By Vestnik Kavkaza
NATO extensive exercises called Steadfast Jazz were conducted in Europe. An active phase of the exercises took place on the territory of Poland and the Baltic republics. A maneuver legend named a country-aggressor which occupied a part of Estonia ‘Botnia.’ The deputy minister of Russia, Anatoly Antonov, stated that the exercises were directed against a certain country and they “were full of the Cold War atmosphere.” Russian military experts concluded that the maneuvers were aimed at improvement of military techniques against the Russian Armed Forces, and NATO still considers Russia as the main rival.
Meanwhile, political experts are not so pessimistic and believe that the U.S.A. has changed.
Alexei Filatov, senior scientist of the General History Institute of RAS, thinks that “the classic bipolar system didn't exist in the world throughout the whole post-war period. In the 1960s outlines of a multipolar world began to form. First of all, China separated from the so-called Socialist Commonwealth and started to provide an independent policy. In the West there was the France of De Gaulle. There was a ‘quartet’ in the world. And when one of the rings of the chain failed (the USSR), it ruined the whole game. As a result, American hegemony appeared to be an incontrovertible fact. However, when the Cold War ended, the Americans said that they also suffered great losses.”
According to Andrei Kortunov, director general of the Russian Council on International Affairs, “in the nineties there was some illusion that the United States could independently solve global problems, that the United States could build a world order based on their preferences. It was some kind of triumphalism that has affected not only the post Soviet states or the developing world, but if you look at Europe. They began to "copy" U.S. institutions in science, education and so on. Certainly, it was related to an illusion that a certain system, a certain ideology, a certain set of postulates prevailed. Already in the late nineties failures started to be observed, controversies began to emerge. From my perspective, the critical moment in the destruction of the illusion was the war in Iraq, when the leading American allies - Germany and France, not to mention Russia - voted against it.”

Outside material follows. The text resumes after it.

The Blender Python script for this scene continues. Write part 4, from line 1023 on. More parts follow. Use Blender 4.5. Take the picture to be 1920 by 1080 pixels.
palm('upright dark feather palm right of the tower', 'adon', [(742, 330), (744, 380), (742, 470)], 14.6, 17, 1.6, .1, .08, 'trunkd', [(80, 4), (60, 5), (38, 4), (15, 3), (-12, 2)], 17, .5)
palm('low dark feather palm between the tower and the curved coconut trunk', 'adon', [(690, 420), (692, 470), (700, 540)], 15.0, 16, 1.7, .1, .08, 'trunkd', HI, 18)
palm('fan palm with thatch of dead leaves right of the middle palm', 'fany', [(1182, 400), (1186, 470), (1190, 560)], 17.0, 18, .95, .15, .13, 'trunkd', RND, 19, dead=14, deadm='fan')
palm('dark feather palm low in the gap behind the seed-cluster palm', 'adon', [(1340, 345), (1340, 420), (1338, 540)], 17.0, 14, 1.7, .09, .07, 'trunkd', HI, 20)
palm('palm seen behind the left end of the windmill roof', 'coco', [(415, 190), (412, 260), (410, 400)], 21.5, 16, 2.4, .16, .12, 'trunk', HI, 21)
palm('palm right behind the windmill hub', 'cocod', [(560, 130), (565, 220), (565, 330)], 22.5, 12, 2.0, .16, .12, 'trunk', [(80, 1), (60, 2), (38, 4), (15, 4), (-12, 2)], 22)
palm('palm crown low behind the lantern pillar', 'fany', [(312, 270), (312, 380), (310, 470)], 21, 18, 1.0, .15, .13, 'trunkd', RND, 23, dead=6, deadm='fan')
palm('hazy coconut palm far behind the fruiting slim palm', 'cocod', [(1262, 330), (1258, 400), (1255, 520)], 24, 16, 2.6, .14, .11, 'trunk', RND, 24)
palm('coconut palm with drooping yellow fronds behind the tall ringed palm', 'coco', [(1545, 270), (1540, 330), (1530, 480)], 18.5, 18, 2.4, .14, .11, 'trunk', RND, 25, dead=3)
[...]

Kortunov believes that “the United States is no longer building a new world order, but is trying to preserve as much as possible the positions which it has accumulated, that have been assigned to U.S. policy over the past decades. That is, today the United States is a status quo state, which responds to external challenges, sometimes successfully, but for the most part not very successfully, and tends to, if not freeze the situation, keeping its military dominance, keeping the structure of financial and economic relations in the world beneficial to it, then at least slow down the inevitable changes. Hence, all the efforts to somehow embed China into the new, or rather the old system of relations, hence the intention to maintain NATO as much as possible, to preserve the system of military-political alliances, hence the desire to keep striving to maintain the military presence of the United States abroad, and so on. But with each new cycle, this maintenance game brings less and less success to the United States and it has to retreat, it has to make concessions, it has to declare a willingness to accept structural changes in the world, as well as in the world economy and world politics. Concessions are usually forced, concessions are usually made too late and that is why they are not always accepted by the partners, but the adaptation of the United States to the new situation is an inevitable process.”
Kortunov is sure that the American potential is very great, but in regard to other countries, in regard to the rest of the world, the United States will continue to weaken.”